Residents step up fight against new junction to replace roundabout

September 4, 2012 - 7:30am
Objections to be aired at public meeting with councillors and officials tomorrow

BY ENDA CUNNINGHAM

Residents from the Menlo and Headford Road area are to hold a public meeting this week to voice their “outright rejection” to plans for the removal of the Kirwan roundabout.

At a recent meeting of the Combined Residents’ Association for Menlo, Carraig Bán, Lakewood Park, Crestwood, Castlelawn Heights, Tirellan Heights, Illaunree, Ballinfoile Park, Caislín and Sandyvale, a motion rejecting the plans to build a new junction was unanimously passed.

The residents have called a public meeting for tomorrow (Wednesday) night in the Menlo Park Hotel at 8pm and have invited city councillors and officials

The plans for a new signalised junction in place of the roundabout – which will see a slip road running along the front of the hotel – are currently on public display as they require a variation of the City Development Plan.

Councillors are expected to vote on the variation in October, and if approved, the project will go to the planning stages with a further vote likely early in the New Year.

Director of Services for Transportation and Infrastructure, Ciarán Hayes, told the Sentinel: “At a meeting earlier this year, we gave the councillors three options: do nothing; construct a divert road at the front of the Menlo Park Hotel or a divert road in the Liosban estate.

“One of the reasons they went with the option for a road to the front of the hotel was the traffic figures – 10,000 vehicles per day use the Liosban and 6,000 on the Menlo Park road,” said Mr Hayes.

He added that funding for the project has not yet been secure from the National Roads Authority.

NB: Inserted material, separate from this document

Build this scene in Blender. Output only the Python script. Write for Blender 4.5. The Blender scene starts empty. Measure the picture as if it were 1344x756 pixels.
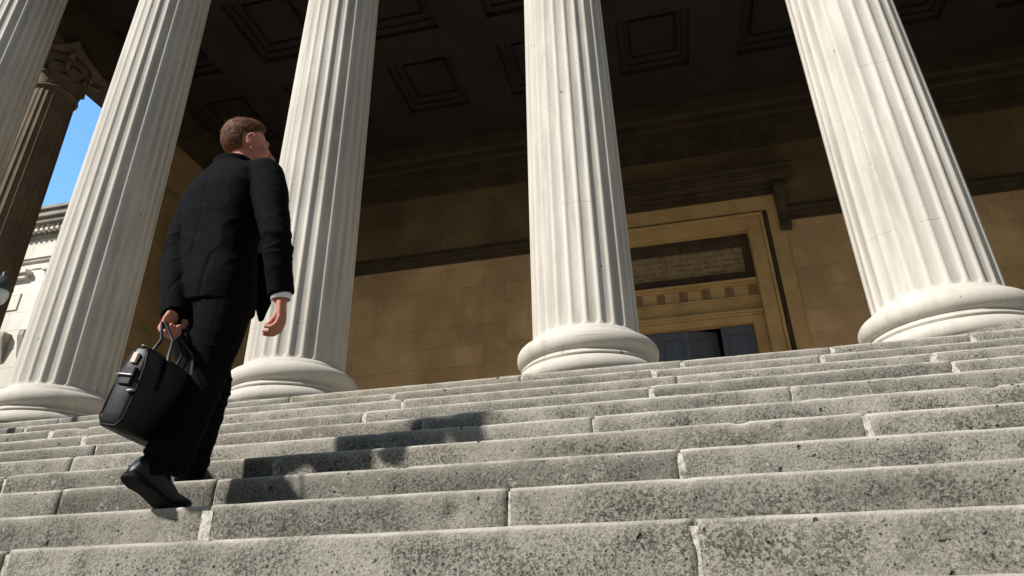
import bpy, bmesh, math, random
import numpy as np
from math import sin, cos, pi, radians, sqrt
from mathutils import Vector, Matrix, noise, Euler

random.seed(7)
SC = bpy.context.scene
C = SC.collection
U = 0.93          # every coordinate below is laid out in units of 0.93 m, scaled once at the very end

# ------------------------------------------------------------------ camera
CAM = (0.0, -1.497, -0.0505)
YAW, PITCH, ROLL = 0.2246, 0.4566, -0.0195
cd = bpy.data.cameras.new('camera'); cam = bpy.data.objects.new('camera', cd); C.objects.link(cam)
fw = Vector((-sin(YAW)*cos(PITCH), cos(YAW)*cos(PITCH), sin(PITCH)))
rt = Vector((cos(YAW), sin(YAW), 0)); up = rt.cross(fw)
r2 = cos(ROLL)*rt + sin(ROLL)*up; u2 = -sin(ROLL)*rt + cos(ROLL)*up
M = Matrix(((r2.x, u2.x, -fw.x), (r2.y, u2.y, -fw.y), (r2.z, u2.z, -fw.z)))
cam.matrix_world = Matrix.Translation(Vector(CAM)*U) @ M.to_4x4()
cd.sensor_width = 36; cd.lens = 865.05/1344*36
cd.clip_start = 0.02; cd.clip_end = 5000
SC.camera = cam

# ------------------------------------------------------------------ light
SUN_AZ = radians(-131)      # direction towards the sun in plan (from +X, counter-clockwise)
SUN_EL = radians(39)
world = bpy.data.worlds.new('World'); SC.world = world; world.use_nodes = True
nt = world.node_tree; nt.nodes.clear()
sky = nt.nodes.new('ShaderNodeTexSky'); sky.sky_type = 'NISHITA'; sky.sun_disc = False
sky.sun_elevation = SUN_EL; sky.sun_rotation = pi/2 - SUN_AZ
sky.air_density = 1.4; sky.dust_density = 0.4; sky.ozone_density = 2.5
bg = nt.nodes.new('ShaderNodeBackground'); bg.inputs[1].default_value = 0.05
wo = nt.nodes.new('ShaderNodeOutputWorld')
# sky boosted by hand, brighter and bluer around the gap seen from the camera
tcw = nt.nodes.new('ShaderNodeTexCoord'); dw = nt.nodes.new('ShaderNodeVectorMath'); dw.operation = 'DOT_PRODUCT'
nt.links.new(tcw.outputs['Generated'], dw.inputs[0]); dw.inputs[1].default_value = (-.672, .536, .511)
mr = nt.nodes.new('ShaderNodeMapRange'); mr.interpolation_type = 'SMOOTHSTEP'; nt.links.new(dw.outputs['Value'], mr.inputs[0])
mr.inputs[1].default_value = .70; mr.inputs[2].default_value = .97; mr.inputs[3].default_value = 1.0; mr.inputs[4].default_value = 1.0; mr.inputs[3].default_value = 0.0
gn = nt.nodes.new('ShaderNodeMix'); gn.data_type = 'RGBA'; nt.links.new(mr.outputs[0], gn.inputs[0])
gn.inputs[6].default_value = (1, 1, 1, 1); gn.inputs[7].default_value = (2.3, 3.3, 4.6, 1)
hs = nt.nodes.new('ShaderNodeVectorMath'); hs.operation = 'MULTIPLY'; nt.links.new(sky.outputs[0], hs.inputs[0]); nt.links.new(gn.outputs[2], hs.inputs[1])
nt.links.new(hs.outputs[0], bg.inputs[0]); nt.links.new(bg.outputs[0], wo.inputs[0])
sd = bpy.data.lights.new('sun', 'SUN'); sd.energy = 5.0; sd.angle = radians(2.0); sd.color = (1, .962, .91)
sun = bpy.data.objects.new('sun', sd); C.objects.link(sun)
sdir = Vector((cos(SUN_EL)*cos(SUN_AZ), cos(SUN_EL)*sin(SUN_AZ), sin(SUN_EL)))
sun.rotation_euler = sdir.to_track_quat('Z', 'Y').to_euler(); sun.location = sdir*60
SC.view_settings.view_transform = 'Standard'; SC.view_settings.look = 'None'
SC.view_settings.exposure = 0.56; SC.view_settings.gamma = 1.0
SC.render.engine = 'CYCLES'
SC.cycles.max_bounces = 8; SC.cycles.diffuse_bounces = 5; SC.cycles.use_denoising = True
SC.cycles.sample_clamp_indirect = 4

# ------------------------------------------------------------------ layout
H, T = 0.154, 0.3107           # riser, tread
XC, S, YC, ZB, RB = -10.3805, 3.2354, 4.8241, 1.8862, 0.5462
ZL = 10*H                      # landing height
YL = 10*T                      # landing edge
YW = 15.40                     # face of the back wall
ZBEAM, ZC = 12.62, 13.886      # beam soffit, ceiling

# ------------------------------------------------------------------ helpers
def tag(o, label=None, cat=None, group=None, kind=None):
    if label: o['label'] = label
    if cat: o['category'] = cat
    if group: o['group'] = group
    if kind: o['kind'] = kind
    return o

def empty(name, loc=(0, 0, 0), label=None, cat=None):
    o = bpy.data.objects.new(name, None); C.objects.link(o); o.location = loc
    o.empty_display_size = .2
    return tag(o, label, cat)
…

“We will get as much of the planning process as possible done, and have to go and source the funding. There was a window of opportunity last year and this year for funding,” he said.

Mr Hayes said he is hopeful the Council can purchase land from the owner of the Menlo Park Hotel by agreement, rather than through a Compulsory Purchase Order, but added that a CPO would not delay the process.

Meanwhile, a decision was made last to split the Bodkin (Galway Shopping Centre) roundabout replacements works into two – preliminary works begin this week on realigning the carpark within the shopping centre and creating two new entrances.

Work on removing the roundabout will begin after the January sales and will form part of an 80-day contract, with much of the work taking place at night.